The European brand owners association, MARQUES, has issued a Brexit position paper calling for urgent clarity on IP rights post-Brexit.

In particular, the paper calls on the governments of the UK and EU27 member states, and the EU Commission to provide early certainty to businesses in respect of three key objectives; namely that, at the time of and in consequence of Brexit:

  1. There will be no loss of existing proprietary IP rights and no diminution in the level of IP protection in the UK and EU27 member states post-Brexit;
  2. Businesses will not have to incur any, or at least any material, costs to maintain their existing rights; and
  3. There will be no, or as little as possible, administrative burden on businesses in retaining those rights.

The paper notes that delivering on these key objectives needs the resolution of a large number of complex matters of technical law and procedure which will require time to debate, negotiate and resolve, and stresses the urgency of progressing bilateral talks about the technical aspects relating to IP law and procedure.

“Until we know how IP rights will be protected in the UK and EU27 in future, the uncertainties for industry will only grow,” comments the paper, adding: “MARQUES is seriously concerned that there have been no negotiations at all on such matters to date.” It points to the lack of discussions between the UKIPO and EUIPO, as well as the UK government's "complete silence on this issue", as particular cause for concern.

A growing consensus

MARQUES’s position is broadly in line with the EU’s vision for IP post-Brexit, as set out in its own position paper, as well as that of CITMA.

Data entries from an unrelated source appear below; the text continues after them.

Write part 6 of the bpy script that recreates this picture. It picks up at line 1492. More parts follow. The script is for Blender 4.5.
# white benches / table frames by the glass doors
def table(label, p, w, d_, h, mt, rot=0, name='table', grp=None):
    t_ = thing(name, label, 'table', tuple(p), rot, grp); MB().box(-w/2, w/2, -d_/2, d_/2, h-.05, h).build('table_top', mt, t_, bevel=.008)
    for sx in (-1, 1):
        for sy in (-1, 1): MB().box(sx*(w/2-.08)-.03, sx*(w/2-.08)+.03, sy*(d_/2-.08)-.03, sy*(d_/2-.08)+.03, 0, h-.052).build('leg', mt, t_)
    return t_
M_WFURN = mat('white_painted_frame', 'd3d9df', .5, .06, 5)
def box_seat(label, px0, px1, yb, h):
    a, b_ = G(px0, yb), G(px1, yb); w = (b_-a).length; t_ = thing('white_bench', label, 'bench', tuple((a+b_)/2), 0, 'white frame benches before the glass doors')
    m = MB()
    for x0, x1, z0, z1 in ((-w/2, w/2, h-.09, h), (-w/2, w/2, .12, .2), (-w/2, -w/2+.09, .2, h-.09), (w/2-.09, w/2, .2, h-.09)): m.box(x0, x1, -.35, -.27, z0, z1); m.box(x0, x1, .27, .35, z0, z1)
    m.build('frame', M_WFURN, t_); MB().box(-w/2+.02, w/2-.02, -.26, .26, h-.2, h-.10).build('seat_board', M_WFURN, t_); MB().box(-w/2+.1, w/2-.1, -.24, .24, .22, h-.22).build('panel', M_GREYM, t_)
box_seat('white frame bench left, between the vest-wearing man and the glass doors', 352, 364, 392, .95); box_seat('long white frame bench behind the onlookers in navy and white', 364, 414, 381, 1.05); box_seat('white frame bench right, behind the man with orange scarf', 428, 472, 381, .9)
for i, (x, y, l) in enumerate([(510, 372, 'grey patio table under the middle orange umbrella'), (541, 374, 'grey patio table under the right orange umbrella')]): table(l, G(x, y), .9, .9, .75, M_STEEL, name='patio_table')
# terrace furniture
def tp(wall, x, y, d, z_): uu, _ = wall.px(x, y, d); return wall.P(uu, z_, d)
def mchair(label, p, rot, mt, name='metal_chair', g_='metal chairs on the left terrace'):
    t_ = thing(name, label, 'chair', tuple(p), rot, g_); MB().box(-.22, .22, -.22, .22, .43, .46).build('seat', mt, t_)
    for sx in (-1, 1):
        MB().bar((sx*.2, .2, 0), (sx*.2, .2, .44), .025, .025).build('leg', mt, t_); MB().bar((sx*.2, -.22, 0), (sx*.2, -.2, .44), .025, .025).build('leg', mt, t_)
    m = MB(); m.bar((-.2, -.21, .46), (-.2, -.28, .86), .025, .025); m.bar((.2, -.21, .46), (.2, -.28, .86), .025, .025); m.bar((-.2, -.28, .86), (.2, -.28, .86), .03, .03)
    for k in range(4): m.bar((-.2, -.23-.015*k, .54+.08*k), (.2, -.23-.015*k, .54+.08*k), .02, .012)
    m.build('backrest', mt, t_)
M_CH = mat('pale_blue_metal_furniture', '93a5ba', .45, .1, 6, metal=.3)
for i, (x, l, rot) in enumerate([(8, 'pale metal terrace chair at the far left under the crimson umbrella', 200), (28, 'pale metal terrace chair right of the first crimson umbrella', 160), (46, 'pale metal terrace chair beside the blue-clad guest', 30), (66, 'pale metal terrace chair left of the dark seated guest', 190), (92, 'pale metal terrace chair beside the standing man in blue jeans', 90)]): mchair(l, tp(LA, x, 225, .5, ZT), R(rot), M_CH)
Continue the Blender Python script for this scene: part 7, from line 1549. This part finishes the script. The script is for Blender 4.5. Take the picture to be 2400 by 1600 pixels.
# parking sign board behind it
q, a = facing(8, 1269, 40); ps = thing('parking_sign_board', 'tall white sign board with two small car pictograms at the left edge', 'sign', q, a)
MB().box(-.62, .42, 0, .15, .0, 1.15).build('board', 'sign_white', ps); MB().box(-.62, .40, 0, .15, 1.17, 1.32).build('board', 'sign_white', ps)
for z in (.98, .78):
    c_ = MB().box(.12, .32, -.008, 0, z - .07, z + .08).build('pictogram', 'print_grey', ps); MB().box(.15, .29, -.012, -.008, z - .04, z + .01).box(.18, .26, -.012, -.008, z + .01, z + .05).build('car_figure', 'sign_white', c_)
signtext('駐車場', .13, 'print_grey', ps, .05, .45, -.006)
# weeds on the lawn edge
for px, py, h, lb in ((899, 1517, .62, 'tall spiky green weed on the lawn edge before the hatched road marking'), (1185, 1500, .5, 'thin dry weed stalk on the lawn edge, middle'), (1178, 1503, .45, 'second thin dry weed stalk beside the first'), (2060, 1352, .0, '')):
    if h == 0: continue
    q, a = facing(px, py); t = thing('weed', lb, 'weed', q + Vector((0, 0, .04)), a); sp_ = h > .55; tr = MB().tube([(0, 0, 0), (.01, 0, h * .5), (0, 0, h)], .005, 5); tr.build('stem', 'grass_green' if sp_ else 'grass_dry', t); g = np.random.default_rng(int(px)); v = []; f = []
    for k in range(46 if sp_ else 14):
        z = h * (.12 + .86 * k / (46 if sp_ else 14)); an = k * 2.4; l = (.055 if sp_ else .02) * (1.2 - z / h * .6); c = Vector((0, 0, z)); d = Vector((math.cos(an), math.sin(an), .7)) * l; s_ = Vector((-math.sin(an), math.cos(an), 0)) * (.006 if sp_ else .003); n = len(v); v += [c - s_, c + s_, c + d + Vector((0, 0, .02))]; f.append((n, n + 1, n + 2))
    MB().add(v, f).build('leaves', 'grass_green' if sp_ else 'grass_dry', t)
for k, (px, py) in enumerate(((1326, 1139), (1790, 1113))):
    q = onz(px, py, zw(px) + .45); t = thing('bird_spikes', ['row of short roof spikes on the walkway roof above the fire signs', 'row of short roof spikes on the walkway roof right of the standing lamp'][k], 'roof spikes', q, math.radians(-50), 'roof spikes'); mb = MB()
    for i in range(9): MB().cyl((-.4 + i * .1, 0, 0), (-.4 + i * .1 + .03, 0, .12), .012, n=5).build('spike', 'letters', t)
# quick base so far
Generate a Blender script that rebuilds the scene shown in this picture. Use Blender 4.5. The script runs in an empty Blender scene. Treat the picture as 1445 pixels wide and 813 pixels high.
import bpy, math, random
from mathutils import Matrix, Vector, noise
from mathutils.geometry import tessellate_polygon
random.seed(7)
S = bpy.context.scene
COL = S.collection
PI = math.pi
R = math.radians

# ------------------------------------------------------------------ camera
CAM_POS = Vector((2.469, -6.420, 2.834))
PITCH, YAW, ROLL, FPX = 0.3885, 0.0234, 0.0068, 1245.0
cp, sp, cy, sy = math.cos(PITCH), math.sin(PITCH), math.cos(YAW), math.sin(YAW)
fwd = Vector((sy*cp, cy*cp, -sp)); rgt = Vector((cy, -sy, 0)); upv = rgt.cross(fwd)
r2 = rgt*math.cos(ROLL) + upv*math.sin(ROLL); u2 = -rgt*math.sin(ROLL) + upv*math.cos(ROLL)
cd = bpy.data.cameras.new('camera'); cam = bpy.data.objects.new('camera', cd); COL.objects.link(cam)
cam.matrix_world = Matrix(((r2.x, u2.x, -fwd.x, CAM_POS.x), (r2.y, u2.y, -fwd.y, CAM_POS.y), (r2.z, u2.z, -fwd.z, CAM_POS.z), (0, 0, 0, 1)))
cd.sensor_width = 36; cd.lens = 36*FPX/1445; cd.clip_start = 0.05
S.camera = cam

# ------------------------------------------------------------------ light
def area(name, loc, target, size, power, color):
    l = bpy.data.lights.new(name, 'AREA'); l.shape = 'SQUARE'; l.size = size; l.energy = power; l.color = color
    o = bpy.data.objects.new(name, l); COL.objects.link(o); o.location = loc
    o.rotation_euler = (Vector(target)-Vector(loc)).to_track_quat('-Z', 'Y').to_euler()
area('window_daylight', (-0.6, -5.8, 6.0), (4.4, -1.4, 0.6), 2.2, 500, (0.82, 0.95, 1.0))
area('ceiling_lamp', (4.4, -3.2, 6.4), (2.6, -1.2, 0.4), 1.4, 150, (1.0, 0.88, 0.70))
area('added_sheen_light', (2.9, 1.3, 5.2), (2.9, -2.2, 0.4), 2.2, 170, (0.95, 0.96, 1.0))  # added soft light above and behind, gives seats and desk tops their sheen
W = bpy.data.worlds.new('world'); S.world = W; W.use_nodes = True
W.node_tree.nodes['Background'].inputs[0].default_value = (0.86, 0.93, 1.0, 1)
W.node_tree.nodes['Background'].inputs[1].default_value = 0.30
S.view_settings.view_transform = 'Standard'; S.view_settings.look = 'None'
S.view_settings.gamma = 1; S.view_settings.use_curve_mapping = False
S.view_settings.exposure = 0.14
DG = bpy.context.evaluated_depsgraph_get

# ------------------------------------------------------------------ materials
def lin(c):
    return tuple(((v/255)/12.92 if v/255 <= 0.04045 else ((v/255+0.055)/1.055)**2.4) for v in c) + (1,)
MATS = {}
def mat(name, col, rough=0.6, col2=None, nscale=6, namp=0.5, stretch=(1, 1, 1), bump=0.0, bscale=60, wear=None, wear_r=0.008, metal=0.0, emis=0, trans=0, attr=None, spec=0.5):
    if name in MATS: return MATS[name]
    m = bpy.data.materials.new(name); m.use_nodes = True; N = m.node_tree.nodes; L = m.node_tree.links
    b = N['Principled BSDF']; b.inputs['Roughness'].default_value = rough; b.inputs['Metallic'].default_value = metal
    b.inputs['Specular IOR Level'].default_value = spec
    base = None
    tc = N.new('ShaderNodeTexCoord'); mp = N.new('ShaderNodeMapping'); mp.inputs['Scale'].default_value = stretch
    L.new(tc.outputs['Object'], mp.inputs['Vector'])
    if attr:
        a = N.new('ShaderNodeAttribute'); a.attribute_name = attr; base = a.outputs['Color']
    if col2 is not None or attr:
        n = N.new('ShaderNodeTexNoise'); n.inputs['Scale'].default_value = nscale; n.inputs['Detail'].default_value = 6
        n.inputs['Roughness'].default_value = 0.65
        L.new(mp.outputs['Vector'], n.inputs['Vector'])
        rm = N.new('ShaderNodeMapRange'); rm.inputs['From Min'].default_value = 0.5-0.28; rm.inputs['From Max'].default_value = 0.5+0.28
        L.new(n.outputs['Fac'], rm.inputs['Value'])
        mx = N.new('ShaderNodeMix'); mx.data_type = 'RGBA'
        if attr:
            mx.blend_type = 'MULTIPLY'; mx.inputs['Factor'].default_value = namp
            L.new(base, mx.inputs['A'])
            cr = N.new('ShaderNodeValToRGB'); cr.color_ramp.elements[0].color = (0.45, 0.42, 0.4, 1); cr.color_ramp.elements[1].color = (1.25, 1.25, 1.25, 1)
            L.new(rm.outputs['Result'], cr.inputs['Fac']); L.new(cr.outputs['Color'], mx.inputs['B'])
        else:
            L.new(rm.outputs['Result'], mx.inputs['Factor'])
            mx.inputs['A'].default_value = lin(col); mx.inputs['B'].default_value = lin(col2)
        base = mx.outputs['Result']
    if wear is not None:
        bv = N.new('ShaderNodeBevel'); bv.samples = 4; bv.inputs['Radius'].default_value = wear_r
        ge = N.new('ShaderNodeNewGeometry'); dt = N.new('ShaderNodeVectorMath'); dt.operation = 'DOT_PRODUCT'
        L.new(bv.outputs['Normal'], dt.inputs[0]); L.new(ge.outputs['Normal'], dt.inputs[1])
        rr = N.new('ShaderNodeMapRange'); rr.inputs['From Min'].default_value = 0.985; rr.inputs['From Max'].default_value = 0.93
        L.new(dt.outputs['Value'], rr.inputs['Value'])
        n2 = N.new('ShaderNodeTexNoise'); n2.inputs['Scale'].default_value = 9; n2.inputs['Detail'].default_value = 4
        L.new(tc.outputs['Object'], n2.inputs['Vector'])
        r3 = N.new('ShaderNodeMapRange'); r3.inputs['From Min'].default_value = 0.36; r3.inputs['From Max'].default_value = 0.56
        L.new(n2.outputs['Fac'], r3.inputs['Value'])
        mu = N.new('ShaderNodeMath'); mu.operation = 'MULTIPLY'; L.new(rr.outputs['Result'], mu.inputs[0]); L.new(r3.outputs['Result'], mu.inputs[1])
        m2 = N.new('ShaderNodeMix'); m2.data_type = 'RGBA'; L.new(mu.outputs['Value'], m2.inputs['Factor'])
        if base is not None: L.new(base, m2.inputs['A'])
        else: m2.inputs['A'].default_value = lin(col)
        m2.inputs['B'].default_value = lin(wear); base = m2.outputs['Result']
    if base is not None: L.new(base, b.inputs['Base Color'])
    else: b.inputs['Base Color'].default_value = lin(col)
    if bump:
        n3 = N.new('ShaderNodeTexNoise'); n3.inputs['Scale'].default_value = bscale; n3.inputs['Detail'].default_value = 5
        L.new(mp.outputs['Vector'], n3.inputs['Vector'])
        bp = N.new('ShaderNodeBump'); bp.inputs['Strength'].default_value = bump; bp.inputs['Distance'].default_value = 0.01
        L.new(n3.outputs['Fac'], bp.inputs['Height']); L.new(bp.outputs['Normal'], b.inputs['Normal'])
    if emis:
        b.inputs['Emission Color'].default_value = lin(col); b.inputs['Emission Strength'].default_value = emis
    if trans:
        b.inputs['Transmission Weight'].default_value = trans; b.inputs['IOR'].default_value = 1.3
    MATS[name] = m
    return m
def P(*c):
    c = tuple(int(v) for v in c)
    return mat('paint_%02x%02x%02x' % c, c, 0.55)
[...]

Of particular note, MARQUES’s paper states that – given the degree of harmonisation in the systems for EU trademarks (EUTMs), registered and unregistered community designs (RCDs/UCDs), and protections of geographical indications (PGIs) – the extraction of UK rights from them will “necessarily be complex”. As such, it is arguing for ‘a single system for Europe’ or at least for as much of this harmonisation as possible to survive Brexit, whether or not the UK stays in the Common Market or joins the EEA:

“Ideally, the UK would be part of some sort of harmonised (or nearly harmonised) trademark, design and PDO/PGI system covering at least the UK and EU27 countries. Whether this is achieved by the UK remaining in the existing system or joining some newly created system is open for resolution.”

Specifically, it suggests that EUTM, RCD, UCD and GI rights that exist at the time of Brexit should have a national UK equivalent right created so as to give the exact equivalent rights in the UK post-Brexit as existed pre-Brexit (MARQUES terms these national equivalents ‘novated’ UK rights). The paper goes on to set forward recommendations on how to manage the novation process for rights that are pending or disputed at the time of Brexit.

Other recommendations in the paper cover the introduction of new UK national rights equivalent to the EU's UCD and GI regimes; suggested new legislation to provide certainty in relation to existing contracts, recordal of contractual interests and licensee litigation rights; and arguments for how to manage litigation, representation, customs/anti-counterfeiting, and the .eu domain name post-Brexit.